Les identités de Francetv éducation

Sans doute un reportage de Francetv édu­ca­tion don­nera-t-il prochaine­ment la réponse. Le jour­nal par­le cepen­dant d’identité, le mot est même écrit en toutes let­tres : « iden­tité ». L’information va donc s’éclairer ? Que nen­ni ! C’est une « iden­tité ter­ri­to­ri­ale », une iden­tité de « cités ». Un mois après les événe­ments, le quo­ti­di­en chré­tien La Croix évoque le drame, sans utilis­er ce mot, car bien qu’aucun quo­ti­di­en n’emploie un vocab­u­laire de ce reg­istre, l’usage d’un marteau, d’un hachoir ou d’armes à feu à la sor­tie ou dans un lycée est un drame, en tout cas c’en est un chaque fois que cela se pro­duit dans un autre pays que la Seine Saint Denis, par­don que la France, Aux Etats-Unis par exem­ple. Out­re Atlan­tique, la presse papi­er n’hésite jamais à en par­ler, il y a de nom­breux « drames » et de nom­breuses « tragédies » liés à l’usage d’armes de divers­es natures, et très sou­vent, sig­nale cette même presse, les vic­times sont noires et les coupables blancs. La Croix sig­nale qu’un lycée de Toulouse a lui aus­si con­nu « de graves vio­lences » (pas de drame) et que le « phénomène » (qui n’est pas une tragédie) est « dif­fi­cile à endiguer », sans néan­moins aller jusqu’à pro­mou­voir l’interdiction des machettes dans les cités. Le quo­ti­di­en chré­tien donne la parole à un pro­viseur qui explique avoir pris con­science de ces vio­lences après les atten­tats de New York de 2001, quand des élèves n’ont pas fait de minute de silence, « indi­quant qu’ils préféraient penser à d’autres vic­times, en par­ti­c­uli­er les pales­tiniens ». ! Pas un mot de plus.

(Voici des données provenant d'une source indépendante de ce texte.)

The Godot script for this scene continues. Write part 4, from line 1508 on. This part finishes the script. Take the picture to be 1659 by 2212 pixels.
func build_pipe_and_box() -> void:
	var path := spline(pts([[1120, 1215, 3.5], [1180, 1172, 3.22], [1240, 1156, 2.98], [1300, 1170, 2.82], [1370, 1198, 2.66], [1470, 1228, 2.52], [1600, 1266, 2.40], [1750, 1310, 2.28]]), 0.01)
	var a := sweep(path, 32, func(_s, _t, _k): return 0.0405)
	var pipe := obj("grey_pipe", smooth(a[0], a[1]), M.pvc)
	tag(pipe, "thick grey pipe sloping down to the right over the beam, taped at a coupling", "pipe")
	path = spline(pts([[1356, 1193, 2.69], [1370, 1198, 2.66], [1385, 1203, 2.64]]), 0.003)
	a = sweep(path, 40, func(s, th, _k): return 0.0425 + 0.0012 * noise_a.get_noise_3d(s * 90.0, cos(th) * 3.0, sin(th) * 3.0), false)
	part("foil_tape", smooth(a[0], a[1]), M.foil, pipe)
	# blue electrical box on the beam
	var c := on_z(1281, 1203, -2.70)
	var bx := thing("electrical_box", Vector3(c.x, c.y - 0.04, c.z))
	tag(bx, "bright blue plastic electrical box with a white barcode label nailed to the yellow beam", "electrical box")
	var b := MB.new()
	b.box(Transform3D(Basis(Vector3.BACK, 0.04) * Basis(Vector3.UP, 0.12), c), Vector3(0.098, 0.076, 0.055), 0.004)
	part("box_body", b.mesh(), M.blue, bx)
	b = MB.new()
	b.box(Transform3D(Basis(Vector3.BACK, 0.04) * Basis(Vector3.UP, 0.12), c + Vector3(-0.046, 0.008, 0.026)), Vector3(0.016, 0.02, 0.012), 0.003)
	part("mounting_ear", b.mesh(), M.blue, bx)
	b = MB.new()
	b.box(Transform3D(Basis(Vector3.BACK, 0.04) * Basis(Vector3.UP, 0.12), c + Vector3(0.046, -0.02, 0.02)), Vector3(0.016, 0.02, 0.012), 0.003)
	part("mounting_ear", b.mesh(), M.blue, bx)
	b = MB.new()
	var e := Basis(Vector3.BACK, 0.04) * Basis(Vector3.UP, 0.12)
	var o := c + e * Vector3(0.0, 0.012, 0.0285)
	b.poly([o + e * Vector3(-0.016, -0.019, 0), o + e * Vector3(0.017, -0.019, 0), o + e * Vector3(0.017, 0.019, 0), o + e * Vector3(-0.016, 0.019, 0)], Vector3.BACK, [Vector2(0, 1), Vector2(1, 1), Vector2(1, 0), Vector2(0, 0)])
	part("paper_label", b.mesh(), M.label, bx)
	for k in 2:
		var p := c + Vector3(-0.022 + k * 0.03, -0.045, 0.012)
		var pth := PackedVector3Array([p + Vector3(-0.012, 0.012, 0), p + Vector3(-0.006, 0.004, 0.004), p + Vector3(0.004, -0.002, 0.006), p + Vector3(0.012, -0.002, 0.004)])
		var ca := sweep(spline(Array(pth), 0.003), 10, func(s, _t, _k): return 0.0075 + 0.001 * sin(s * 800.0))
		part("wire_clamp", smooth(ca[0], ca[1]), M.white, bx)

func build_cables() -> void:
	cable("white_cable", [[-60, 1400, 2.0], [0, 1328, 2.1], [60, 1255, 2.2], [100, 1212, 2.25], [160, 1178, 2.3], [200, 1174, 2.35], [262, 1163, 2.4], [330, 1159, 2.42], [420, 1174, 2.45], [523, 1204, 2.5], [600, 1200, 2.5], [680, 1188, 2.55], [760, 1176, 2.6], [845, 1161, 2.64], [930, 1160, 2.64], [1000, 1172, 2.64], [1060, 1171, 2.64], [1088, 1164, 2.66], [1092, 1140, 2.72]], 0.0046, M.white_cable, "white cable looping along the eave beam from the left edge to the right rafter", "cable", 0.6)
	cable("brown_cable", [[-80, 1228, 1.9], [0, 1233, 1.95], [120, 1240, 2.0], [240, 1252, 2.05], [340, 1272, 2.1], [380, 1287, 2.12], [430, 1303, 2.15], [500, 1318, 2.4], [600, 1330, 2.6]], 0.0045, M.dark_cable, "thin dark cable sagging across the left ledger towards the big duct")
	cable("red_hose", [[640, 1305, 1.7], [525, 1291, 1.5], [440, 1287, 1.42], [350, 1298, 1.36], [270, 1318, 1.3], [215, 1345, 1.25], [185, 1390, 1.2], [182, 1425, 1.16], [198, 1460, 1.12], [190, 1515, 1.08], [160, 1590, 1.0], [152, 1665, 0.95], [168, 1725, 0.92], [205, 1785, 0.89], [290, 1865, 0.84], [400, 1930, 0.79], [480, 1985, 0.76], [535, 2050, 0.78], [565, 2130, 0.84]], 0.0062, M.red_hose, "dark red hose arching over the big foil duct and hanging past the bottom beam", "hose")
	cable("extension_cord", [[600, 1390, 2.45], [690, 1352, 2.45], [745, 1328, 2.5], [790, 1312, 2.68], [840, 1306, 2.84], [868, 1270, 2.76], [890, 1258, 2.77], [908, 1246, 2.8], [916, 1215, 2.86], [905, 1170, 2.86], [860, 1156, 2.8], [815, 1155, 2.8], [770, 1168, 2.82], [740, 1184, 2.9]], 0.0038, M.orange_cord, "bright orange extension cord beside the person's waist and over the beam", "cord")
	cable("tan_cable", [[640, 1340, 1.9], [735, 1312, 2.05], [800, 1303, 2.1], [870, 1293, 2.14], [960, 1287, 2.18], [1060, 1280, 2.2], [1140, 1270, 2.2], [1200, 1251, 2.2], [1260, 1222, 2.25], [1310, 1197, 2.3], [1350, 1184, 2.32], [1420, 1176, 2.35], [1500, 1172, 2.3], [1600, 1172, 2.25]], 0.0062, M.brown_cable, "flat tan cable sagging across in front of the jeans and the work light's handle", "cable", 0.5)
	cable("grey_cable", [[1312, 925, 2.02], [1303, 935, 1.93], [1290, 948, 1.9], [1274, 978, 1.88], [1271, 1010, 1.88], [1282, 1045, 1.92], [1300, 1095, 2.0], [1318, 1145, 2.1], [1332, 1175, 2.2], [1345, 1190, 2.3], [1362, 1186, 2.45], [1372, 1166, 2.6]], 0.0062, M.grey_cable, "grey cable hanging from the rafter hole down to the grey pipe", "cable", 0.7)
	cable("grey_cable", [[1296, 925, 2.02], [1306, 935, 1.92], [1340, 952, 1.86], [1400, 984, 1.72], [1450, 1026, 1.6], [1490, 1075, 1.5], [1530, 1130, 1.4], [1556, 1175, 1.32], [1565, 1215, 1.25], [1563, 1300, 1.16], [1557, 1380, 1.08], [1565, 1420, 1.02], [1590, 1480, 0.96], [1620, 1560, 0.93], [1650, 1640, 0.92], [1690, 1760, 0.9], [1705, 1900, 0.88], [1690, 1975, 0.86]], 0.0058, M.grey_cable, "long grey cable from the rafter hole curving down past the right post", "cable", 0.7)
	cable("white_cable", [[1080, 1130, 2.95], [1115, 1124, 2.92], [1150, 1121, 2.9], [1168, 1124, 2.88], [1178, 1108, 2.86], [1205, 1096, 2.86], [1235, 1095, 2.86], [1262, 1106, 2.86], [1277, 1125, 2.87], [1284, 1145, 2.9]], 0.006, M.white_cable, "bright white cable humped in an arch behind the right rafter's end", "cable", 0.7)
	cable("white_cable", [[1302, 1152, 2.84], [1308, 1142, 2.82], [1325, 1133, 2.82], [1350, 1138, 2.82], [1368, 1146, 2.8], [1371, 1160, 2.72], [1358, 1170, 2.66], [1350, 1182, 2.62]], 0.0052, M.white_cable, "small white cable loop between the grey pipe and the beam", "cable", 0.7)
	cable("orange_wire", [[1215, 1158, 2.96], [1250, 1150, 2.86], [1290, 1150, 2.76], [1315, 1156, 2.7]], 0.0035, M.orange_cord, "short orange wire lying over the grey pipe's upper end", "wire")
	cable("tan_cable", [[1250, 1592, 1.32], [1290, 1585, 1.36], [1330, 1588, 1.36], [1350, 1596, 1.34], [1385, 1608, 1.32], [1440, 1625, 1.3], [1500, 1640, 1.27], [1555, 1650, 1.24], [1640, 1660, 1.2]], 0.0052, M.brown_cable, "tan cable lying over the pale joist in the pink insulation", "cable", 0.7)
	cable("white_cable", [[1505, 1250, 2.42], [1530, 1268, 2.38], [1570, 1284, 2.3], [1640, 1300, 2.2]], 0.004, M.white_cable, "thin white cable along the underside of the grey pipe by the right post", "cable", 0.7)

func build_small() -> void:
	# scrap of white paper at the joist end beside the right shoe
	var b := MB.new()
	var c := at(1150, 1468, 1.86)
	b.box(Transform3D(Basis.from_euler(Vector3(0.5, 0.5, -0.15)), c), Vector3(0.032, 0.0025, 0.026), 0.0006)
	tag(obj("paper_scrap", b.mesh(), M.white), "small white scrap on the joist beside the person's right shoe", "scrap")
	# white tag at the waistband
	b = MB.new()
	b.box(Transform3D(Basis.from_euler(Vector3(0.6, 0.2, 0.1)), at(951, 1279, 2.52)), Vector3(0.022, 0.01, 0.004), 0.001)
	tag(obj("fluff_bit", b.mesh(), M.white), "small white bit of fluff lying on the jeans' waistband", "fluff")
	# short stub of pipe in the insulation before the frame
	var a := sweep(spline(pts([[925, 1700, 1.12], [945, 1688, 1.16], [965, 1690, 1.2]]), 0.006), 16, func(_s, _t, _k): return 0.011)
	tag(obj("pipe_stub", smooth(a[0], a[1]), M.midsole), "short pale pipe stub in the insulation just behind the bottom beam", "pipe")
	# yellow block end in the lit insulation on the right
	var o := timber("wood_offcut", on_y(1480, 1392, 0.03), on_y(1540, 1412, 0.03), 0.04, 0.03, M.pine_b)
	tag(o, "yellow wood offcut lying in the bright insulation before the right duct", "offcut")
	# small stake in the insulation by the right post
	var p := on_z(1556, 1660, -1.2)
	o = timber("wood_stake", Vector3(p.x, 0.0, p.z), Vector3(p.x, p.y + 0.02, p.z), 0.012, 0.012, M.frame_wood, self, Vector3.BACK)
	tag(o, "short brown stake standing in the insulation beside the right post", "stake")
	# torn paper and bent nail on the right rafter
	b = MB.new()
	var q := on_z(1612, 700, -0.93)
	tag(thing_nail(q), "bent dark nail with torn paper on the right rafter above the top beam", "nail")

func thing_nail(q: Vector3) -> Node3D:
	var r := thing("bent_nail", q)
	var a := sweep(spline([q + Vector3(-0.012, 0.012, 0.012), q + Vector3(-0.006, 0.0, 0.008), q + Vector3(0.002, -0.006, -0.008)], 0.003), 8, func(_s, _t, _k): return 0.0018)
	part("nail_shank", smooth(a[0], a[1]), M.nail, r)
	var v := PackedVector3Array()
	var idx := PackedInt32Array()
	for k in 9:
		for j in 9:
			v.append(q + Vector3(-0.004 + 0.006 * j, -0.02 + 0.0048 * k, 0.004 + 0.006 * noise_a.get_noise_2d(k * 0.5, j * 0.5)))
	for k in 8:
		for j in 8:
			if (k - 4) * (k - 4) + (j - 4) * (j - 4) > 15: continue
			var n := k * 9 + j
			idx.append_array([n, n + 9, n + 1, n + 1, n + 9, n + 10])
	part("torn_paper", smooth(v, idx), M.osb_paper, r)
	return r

La solution par la BD en résidence

Ain­si vont les médias offi­ciels français, la tonal­ité est partout iden­tique. Pour­tant, les solu­tions exis­tent et La Croix en pro­pose, en don­nant la parole à un chercheur du CNRS spé­cial­isé dans la délin­quance (il y a donc des chercheurs payés pour étudi­er la délin­quance en France) : « Il serait per­ti­nent de mod­i­fi­er la répar­ti­tion socio-économique des élèves, en faisant évoluer la carte sco­laire ».  Il y a cepen­dant d’autres pistes, dont cer­taines sont déjà en cours. Ain­si, le lycée Utril­lo de Stains accueille déjà un auteur de ban­des dess­inées en rési­dence pour « appro­fondir le débat engagé au sujet du sex­isme ». La bande dess­inée, une arme à méditer. Le sex­isme, ce grand enne­mi du lycée Utril­lo de Stains, dans le 9–3 alias 9cube , près de Paris, ex-France, à l’ombre de la Cathé­drale des rois.